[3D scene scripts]
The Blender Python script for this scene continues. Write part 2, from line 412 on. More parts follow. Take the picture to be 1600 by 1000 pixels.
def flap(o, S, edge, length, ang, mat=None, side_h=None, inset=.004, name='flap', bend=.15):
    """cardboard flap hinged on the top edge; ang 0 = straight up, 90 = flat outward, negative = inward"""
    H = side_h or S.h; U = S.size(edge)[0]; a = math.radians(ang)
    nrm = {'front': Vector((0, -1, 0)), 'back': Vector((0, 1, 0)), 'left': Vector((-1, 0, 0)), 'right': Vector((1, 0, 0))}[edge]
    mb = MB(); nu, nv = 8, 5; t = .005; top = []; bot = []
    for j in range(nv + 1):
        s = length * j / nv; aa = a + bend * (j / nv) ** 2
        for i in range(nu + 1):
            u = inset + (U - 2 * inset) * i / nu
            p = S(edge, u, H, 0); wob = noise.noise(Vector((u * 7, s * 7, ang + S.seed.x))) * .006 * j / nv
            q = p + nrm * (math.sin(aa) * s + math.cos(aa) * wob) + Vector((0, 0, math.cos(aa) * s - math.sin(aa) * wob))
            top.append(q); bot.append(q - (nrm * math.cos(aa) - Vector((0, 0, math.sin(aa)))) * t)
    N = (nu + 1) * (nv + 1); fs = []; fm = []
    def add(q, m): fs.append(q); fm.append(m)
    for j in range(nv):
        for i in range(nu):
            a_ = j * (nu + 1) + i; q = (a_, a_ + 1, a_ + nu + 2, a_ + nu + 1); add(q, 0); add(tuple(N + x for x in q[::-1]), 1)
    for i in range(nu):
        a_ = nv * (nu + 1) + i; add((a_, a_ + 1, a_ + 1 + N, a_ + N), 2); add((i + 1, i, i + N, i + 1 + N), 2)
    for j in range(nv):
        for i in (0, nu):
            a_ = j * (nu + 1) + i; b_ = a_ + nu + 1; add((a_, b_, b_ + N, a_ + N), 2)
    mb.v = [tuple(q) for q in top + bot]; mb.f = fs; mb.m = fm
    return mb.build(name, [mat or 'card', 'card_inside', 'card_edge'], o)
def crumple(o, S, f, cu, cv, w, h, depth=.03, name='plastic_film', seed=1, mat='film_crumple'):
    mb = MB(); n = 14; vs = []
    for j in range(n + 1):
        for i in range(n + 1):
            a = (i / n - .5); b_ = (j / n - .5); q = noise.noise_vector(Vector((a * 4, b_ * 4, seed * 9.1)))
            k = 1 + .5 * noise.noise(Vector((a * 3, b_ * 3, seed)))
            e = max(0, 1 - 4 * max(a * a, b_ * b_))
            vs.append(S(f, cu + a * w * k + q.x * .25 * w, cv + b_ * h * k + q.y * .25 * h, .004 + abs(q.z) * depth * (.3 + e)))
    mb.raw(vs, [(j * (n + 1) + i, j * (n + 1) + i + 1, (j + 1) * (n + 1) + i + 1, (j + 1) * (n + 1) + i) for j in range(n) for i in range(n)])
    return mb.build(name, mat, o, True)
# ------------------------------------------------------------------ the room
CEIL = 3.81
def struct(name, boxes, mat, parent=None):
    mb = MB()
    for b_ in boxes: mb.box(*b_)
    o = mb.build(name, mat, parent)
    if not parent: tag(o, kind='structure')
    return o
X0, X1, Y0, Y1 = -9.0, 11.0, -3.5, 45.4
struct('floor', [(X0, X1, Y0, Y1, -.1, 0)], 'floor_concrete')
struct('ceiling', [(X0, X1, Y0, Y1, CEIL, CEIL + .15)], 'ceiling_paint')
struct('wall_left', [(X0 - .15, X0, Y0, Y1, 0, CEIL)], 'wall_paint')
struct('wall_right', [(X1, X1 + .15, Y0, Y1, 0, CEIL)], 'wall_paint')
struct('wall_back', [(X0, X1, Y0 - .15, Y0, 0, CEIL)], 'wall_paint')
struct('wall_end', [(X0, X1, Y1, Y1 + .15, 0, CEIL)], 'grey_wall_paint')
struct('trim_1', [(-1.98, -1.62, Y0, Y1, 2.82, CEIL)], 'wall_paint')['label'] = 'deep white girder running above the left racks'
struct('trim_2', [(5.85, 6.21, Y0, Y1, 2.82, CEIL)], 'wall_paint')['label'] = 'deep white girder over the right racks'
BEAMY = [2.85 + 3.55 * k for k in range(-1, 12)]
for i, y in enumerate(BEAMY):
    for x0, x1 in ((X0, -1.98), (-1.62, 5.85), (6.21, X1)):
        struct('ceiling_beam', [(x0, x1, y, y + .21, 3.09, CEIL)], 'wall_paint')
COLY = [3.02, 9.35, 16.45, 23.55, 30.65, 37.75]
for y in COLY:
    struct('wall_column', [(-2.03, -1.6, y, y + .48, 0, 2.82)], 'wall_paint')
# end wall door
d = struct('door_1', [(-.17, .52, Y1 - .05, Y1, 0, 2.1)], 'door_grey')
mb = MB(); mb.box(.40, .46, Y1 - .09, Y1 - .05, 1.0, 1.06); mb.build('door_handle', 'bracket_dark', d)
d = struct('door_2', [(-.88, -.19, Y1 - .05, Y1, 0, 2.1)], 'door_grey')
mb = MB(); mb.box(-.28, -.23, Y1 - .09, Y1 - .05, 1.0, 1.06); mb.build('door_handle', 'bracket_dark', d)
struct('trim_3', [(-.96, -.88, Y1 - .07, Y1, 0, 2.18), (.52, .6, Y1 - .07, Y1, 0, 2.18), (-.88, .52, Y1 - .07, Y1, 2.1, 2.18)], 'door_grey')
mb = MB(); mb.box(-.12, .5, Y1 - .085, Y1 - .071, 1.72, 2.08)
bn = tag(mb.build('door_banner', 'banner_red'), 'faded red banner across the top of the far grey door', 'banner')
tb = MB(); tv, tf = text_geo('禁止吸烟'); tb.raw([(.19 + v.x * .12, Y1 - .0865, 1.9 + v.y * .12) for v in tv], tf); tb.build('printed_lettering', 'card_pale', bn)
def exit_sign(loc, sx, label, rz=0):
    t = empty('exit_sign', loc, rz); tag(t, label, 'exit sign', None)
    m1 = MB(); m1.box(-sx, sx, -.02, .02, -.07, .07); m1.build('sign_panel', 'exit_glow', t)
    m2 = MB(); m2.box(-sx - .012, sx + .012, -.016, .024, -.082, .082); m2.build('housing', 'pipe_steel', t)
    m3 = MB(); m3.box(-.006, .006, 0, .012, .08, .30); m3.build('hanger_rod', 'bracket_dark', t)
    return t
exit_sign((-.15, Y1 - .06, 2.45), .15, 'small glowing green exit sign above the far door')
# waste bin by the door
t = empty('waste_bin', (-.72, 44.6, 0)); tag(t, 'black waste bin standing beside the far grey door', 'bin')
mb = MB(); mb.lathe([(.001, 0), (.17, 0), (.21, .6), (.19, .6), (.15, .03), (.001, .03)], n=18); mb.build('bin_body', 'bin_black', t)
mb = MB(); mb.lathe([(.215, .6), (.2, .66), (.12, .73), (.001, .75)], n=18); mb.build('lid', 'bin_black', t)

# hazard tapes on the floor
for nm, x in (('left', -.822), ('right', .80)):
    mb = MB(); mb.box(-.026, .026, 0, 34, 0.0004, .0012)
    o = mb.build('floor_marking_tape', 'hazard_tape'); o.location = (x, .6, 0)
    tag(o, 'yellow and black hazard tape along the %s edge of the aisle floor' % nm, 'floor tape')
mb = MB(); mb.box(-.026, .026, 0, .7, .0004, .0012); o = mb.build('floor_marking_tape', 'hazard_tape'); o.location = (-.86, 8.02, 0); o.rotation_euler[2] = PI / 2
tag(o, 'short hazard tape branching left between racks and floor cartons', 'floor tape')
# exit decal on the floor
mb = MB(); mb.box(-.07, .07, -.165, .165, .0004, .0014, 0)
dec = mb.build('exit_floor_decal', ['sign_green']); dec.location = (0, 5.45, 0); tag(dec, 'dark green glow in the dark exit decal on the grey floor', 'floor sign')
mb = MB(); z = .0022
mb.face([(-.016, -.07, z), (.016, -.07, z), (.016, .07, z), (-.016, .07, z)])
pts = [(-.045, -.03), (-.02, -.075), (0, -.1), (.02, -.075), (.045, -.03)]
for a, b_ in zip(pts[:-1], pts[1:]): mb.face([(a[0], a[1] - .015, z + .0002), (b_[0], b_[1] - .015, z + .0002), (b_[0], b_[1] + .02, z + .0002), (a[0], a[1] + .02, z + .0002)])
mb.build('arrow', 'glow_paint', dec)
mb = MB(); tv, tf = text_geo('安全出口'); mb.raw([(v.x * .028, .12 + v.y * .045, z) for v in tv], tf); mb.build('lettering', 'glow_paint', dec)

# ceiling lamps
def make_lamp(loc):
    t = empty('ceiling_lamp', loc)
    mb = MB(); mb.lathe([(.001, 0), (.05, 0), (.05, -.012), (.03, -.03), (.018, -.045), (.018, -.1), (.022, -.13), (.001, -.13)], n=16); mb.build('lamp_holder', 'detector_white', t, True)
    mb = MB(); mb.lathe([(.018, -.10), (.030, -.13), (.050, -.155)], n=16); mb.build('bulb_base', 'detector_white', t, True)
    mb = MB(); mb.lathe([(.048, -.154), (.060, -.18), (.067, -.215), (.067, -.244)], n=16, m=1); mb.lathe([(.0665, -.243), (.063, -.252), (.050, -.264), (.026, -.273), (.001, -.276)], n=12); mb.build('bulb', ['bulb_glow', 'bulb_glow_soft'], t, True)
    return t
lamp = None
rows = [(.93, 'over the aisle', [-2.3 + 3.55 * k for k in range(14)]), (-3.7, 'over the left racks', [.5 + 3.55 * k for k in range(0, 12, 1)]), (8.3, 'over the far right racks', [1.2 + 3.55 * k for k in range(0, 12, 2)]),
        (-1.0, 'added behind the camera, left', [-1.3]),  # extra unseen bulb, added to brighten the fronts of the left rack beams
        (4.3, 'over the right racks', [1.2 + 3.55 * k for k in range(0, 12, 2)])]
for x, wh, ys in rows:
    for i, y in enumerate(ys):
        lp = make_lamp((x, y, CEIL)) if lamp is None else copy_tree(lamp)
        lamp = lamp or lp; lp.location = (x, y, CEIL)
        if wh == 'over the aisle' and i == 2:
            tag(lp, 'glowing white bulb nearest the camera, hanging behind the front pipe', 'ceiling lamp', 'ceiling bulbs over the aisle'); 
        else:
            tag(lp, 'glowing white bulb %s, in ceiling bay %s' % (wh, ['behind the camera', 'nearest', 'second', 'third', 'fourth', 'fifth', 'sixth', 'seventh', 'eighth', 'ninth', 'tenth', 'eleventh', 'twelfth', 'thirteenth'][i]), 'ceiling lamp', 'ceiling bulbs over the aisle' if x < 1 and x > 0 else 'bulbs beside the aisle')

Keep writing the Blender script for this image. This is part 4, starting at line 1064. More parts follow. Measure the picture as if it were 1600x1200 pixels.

[Written problem]
Give the number of lines in the listing above that hold the string "this", with nothing else.

[Reply to the task]
2